Below are some records; retype all of them exactly.

═══ GIVEN RECORDS ═══

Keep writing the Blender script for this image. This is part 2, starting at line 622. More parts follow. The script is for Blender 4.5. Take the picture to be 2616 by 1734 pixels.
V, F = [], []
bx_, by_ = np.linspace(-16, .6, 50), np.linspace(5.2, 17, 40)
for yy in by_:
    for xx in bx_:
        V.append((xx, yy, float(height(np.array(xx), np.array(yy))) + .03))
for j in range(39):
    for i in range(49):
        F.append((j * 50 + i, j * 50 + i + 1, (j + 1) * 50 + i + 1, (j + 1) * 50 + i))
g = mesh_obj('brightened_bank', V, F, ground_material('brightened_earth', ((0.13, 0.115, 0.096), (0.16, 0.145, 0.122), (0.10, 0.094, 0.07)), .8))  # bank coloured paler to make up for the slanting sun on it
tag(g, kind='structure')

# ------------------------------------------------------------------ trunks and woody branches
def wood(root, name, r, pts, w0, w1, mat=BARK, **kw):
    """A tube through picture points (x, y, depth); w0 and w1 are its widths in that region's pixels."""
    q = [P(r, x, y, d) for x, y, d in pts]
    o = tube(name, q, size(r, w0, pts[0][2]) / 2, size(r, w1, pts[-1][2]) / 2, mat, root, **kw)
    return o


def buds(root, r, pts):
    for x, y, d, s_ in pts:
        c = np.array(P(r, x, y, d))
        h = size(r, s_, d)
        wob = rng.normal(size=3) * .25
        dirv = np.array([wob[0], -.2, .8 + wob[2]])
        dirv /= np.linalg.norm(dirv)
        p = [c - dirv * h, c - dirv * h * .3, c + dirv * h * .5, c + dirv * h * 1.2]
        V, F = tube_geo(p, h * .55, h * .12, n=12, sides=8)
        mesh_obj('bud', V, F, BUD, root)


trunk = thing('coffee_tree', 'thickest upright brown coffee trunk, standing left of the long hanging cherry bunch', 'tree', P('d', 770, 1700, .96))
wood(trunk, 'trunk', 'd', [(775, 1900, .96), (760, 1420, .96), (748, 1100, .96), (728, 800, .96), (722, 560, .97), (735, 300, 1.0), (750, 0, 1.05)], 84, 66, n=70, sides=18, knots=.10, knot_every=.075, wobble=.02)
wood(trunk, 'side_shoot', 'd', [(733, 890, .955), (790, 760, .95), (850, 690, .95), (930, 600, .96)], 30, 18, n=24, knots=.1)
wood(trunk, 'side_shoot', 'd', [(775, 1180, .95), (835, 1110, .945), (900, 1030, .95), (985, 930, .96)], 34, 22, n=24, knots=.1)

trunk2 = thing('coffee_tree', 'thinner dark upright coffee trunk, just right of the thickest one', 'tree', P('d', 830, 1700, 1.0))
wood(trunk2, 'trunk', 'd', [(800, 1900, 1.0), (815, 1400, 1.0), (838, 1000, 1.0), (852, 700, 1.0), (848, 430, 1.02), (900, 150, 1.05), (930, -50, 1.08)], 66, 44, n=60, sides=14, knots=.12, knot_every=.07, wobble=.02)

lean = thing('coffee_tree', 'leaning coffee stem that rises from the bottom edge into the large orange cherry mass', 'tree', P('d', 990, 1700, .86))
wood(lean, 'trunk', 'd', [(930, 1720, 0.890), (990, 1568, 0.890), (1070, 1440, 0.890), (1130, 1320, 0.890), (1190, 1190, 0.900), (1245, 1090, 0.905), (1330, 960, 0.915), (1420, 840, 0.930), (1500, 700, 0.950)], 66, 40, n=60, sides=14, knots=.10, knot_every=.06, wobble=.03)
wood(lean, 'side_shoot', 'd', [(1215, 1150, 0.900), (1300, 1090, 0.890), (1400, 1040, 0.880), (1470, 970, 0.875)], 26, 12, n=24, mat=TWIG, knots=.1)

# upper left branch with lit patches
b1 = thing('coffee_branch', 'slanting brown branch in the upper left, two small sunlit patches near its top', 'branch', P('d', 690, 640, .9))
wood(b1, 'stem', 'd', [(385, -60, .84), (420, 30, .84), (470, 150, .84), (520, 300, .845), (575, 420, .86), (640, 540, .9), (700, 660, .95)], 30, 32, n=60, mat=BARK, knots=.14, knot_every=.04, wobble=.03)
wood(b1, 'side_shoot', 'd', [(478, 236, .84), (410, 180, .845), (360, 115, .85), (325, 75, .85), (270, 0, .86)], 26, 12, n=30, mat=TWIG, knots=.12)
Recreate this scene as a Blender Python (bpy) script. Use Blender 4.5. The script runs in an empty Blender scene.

═══

* [TASK ANSWER]:
Keep writing the Blender script for this image. This is part 2, starting at line 622. More parts follow. The script is for Blender 4.5. Take the picture to be 2616 by 1734 pixels.
V, F = [], []
bx_, by_ = np.linspace(-16, .6, 50), np.linspace(5.2, 17, 40)
for yy in by_:
    for xx in bx_:
        V.append((xx, yy, float(height(np.array(xx), np.array(yy))) + .03))
for j in range(39):
    for i in range(49):
        F.append((j * 50 + i, j * 50 + i + 1, (j + 1) * 50 + i + 1, (j + 1) * 50 + i))
g = mesh_obj('brightened_bank', V, F, ground_material('brightened_earth', ((0.13, 0.115, 0.096), (0.16, 0.145, 0.122), (0.10, 0.094, 0.07)), .8))  # bank coloured paler to make up for the slanting sun on it
tag(g, kind='structure')

# ------------------------------------------------------------------ trunks and woody branches
def wood(root, name, r, pts, w0, w1, mat=BARK, **kw):
    """A tube through picture points (x, y, depth); w0 and w1 are its widths in that region's pixels."""
    q = [P(r, x, y, d) for x, y, d in pts]
    o = tube(name, q, size(r, w0, pts[0][2]) / 2, size(r, w1, pts[-1][2]) / 2, mat, root, **kw)
    return o


def buds(root, r, pts):
    for x, y, d, s_ in pts:
        c = np.array(P(r, x, y, d))
        h = size(r, s_, d)
        wob = rng.normal(size=3) * .25
        dirv = np.array([wob[0], -.2, .8 + wob[2]])
        dirv /= np.linalg.norm(dirv)
        p = [c - dirv * h, c - dirv * h * .3, c + dirv * h * .5, c + dirv * h * 1.2]
        V, F = tube_geo(p, h * .55, h * .12, n=12, sides=8)
        mesh_obj('bud', V, F, BUD, root)


trunk = thing('coffee_tree', 'thickest upright brown coffee trunk, standing left of the long hanging cherry bunch', 'tree', P('d', 770, 1700, .96))
wood(trunk, 'trunk', 'd', [(775, 1900, .96), (760, 1420, .96), (748, 1100, .96), (728, 800, .96), (722, 560, .97), (735, 300, 1.0), (750, 0, 1.05)], 84, 66, n=70, sides=18, knots=.10, knot_every=.075, wobble=.02)
wood(trunk, 'side_shoot', 'd', [(733, 890, .955), (790, 760, .95), (850, 690, .95), (930, 600, .96)], 30, 18, n=24, knots=.1)
wood(trunk, 'side_shoot', 'd', [(775, 1180, .95), (835, 1110, .945), (900, 1030, .95), (985, 930, .96)], 34, 22, n=24, knots=.1)

trunk2 = thing('coffee_tree', 'thinner dark upright coffee trunk, just right of the thickest one', 'tree', P('d', 830, 1700, 1.0))
wood(trunk2, 'trunk', 'd', [(800, 1900, 1.0), (815, 1400, 1.0), (838, 1000, 1.0), (852, 700, 1.0), (848, 430, 1.02), (900, 150, 1.05), (930, -50, 1.08)], 66, 44, n=60, sides=14, knots=.12, knot_every=.07, wobble=.02)

lean = thing('coffee_tree', 'leaning coffee stem that rises from the bottom edge into the large orange cherry mass', 'tree', P('d', 990, 1700, .86))
wood(lean, 'trunk', 'd', [(930, 1720, 0.890), (990, 1568, 0.890), (1070, 1440, 0.890), (1130, 1320, 0.890), (1190, 1190, 0.900), (1245, 1090, 0.905), (1330, 960, 0.915), (1420, 840, 0.930), (1500, 700, 0.950)], 66, 40, n=60, sides=14, knots=.10, knot_every=.06, wobble=.03)
wood(lean, 'side_shoot', 'd', [(1215, 1150, 0.900), (1300, 1090, 0.890), (1400, 1040, 0.880), (1470, 970, 0.875)], 26, 12, n=24, mat=TWIG, knots=.1)

# upper left branch with lit patches
b1 = thing('coffee_branch', 'slanting brown branch in the upper left, two small sunlit patches near its top', 'branch', P('d', 690, 640, .9))
wood(b1, 'stem', 'd', [(385, -60, .84), (420, 30, .84), (470, 150, .84), (520, 300, .845), (575, 420, .86), (640, 540, .9), (700, 660, .95)], 30, 32, n=60, mat=BARK, knots=.14, knot_every=.04, wobble=.03)
wood(b1, 'side_shoot', 'd', [(478, 236, .84), (410, 180, .845), (360, 115, .85), (325, 75, .85), (270, 0, .86)], 26, 12, n=30, mat=TWIG, knots=.12)
Recreate this scene as a Blender Python (bpy) script. Use Blender 4.5. The script runs in an empty Blender scene.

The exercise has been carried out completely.